S. 8 ("Sprecherin"): "Eine besondere Angst in dieser psychischen Gemengelage war die Angst vor den Opfern des Nationalsozialismus. Nachkriegshistoriker vermuten, dass antisemitische Einstellungen nach 1945 noch zunahmen aufgrund einer tiefsitzenden 'Vergeltungsangst' der Deutschen".

** Innerhalb der KPD stand Heinz Neumann (1902-1937) 1931/2 im Widerspruch zu Stalin und Thälmann, diese unterschätzten die Gefahr einer Machtübernahme der NSDAP.

*** Fritz Sternberg (1895-1963) veröffentlichte u.a. "Die Juden als Träger einer neuen Wirtschaftskultur in Palästina", Breslau: R.- u. staatswiss. Diss. 1919; "Der Imperialismus", Berlin: Malik-Verlag 1926; "Der Niedergang des deutschen Kapitalismus", Berlin: Rowohlt 1932; "Der Faschismus an der Macht", Amsterdam: Verl. Contact 1935; "Deutschland wohin? Die Wirtschaft des III. Reiches und ihre Perspektive", Strasbourg: Imprimerie Française 1937.

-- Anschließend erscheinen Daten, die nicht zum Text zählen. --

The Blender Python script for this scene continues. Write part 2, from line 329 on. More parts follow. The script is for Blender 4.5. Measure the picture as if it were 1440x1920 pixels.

**** Emil Ludwig (1881-1948; gest. in Ascona) schrieb z.B. "Führer Europas. Nach der Natur gezeichnet", Amsterdam: Querido-Verlag 1934; "Der Reichstagsbrand. Ursachen, Wirkungen, Zusammenhänge", Paris: "Défense" [um 1934]; "Hindenburg und die Sage von der Deutschen Republik", Amsterdam: Querido-Verlag 1935; mit Willi Münzenberg, Ernst Toller, Heinrich Mann Beiträger in "Eine Aufgabe. Die Schaffung der deutschen Volksfront", hrsg. von der Deutschen Freiheitsbibliothek, Basel: Universum-Bücherei 1936.